## Collected material

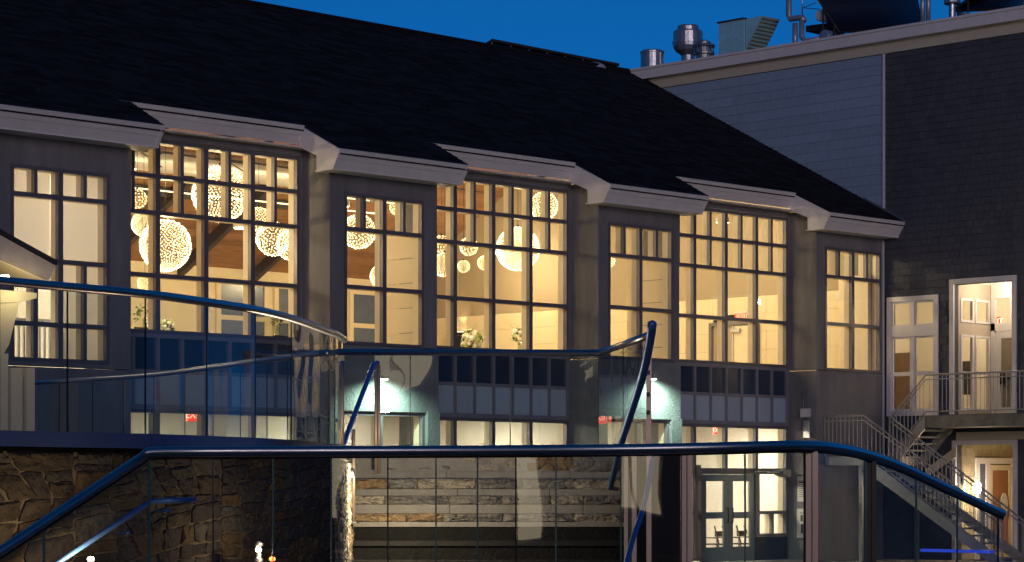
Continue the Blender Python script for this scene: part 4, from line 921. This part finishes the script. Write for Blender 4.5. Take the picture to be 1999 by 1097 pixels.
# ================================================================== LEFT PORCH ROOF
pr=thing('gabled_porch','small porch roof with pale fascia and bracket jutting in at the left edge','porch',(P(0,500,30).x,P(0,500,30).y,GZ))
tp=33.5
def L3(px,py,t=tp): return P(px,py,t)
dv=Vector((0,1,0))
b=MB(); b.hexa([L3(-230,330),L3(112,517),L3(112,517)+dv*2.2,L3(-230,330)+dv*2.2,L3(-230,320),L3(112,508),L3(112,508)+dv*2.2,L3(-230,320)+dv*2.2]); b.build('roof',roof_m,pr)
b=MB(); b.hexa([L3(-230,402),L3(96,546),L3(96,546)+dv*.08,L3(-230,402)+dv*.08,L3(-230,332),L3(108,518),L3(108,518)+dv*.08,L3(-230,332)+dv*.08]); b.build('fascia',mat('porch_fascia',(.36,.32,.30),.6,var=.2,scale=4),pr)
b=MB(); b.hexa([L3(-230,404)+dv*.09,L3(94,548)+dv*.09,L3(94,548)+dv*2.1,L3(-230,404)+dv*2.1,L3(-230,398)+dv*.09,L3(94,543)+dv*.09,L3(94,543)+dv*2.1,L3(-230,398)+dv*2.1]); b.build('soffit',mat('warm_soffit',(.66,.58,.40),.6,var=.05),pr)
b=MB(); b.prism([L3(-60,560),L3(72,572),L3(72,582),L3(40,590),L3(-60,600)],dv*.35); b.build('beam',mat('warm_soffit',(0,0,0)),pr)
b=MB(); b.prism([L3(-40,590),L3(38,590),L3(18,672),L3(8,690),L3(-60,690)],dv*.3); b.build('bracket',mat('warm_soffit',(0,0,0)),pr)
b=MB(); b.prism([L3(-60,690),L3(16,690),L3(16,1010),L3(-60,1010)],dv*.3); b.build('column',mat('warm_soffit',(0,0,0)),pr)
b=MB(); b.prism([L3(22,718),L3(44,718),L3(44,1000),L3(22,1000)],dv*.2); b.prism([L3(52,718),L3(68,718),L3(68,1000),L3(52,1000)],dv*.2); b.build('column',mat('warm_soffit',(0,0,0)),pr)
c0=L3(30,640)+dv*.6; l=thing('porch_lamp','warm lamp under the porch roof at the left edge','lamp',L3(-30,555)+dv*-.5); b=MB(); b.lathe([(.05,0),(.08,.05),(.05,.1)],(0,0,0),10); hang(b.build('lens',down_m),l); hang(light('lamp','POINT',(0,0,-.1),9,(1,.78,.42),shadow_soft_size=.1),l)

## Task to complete
Leave out the pictures and copy the rest of the material above exactly.

## Answer to the task
Continue the Blender Python script for this scene: part 4, from line 921. This part finishes the script. Write for Blender 4.5. Take the picture to be 1999 by 1097 pixels.
# ================================================================== LEFT PORCH ROOF
pr=thing('gabled_porch','small porch roof with pale fascia and bracket jutting in at the left edge','porch',(P(0,500,30).x,P(0,500,30).y,GZ))
tp=33.5
def L3(px,py,t=tp): return P(px,py,t)
dv=Vector((0,1,0))
b=MB(); b.hexa([L3(-230,330),L3(112,517),L3(112,517)+dv*2.2,L3(-230,330)+dv*2.2,L3(-230,320),L3(112,508),L3(112,508)+dv*2.2,L3(-230,320)+dv*2.2]); b.build('roof',roof_m,pr)
b=MB(); b.hexa([L3(-230,402),L3(96,546),L3(96,546)+dv*.08,L3(-230,402)+dv*.08,L3(-230,332),L3(108,518),L3(108,518)+dv*.08,L3(-230,332)+dv*.08]); b.build('fascia',mat('porch_fascia',(.36,.32,.30),.6,var=.2,scale=4),pr)
b=MB(); b.hexa([L3(-230,404)+dv*.09,L3(94,548)+dv*.09,L3(94,548)+dv*2.1,L3(-230,404)+dv*2.1,L3(-230,398)+dv*.09,L3(94,543)+dv*.09,L3(94,543)+dv*2.1,L3(-230,398)+dv*2.1]); b.build('soffit',mat('warm_soffit',(.66,.58,.40),.6,var=.05),pr)
b=MB(); b.prism([L3(-60,560),L3(72,572),L3(72,582),L3(40,590),L3(-60,600)],dv*.35); b.build('beam',mat('warm_soffit',(0,0,0)),pr)
b=MB(); b.prism([L3(-40,590),L3(38,590),L3(18,672),L3(8,690),L3(-60,690)],dv*.3); b.build('bracket',mat('warm_soffit',(0,0,0)),pr)
b=MB(); b.prism([L3(-60,690),L3(16,690),L3(16,1010),L3(-60,1010)],dv*.3); b.build('column',mat('warm_soffit',(0,0,0)),pr)
b=MB(); b.prism([L3(22,718),L3(44,718),L3(44,1000),L3(22,1000)],dv*.2); b.prism([L3(52,718),L3(68,718),L3(68,1000),L3(52,1000)],dv*.2); b.build('column',mat('warm_soffit',(0,0,0)),pr)
c0=L3(30,640)+dv*.6; l=thing('porch_lamp','warm lamp under the porch roof at the left edge','lamp',L3(-30,555)+dv*-.5); b=MB(); b.lathe([(.05,0),(.08,.05),(.05,.1)],(0,0,0),10); hang(b.build('lens',down_m),l); hang(light('lamp','POINT',(0,0,-.1),9,(1,.78,.42),shadow_soft_size=.1),l)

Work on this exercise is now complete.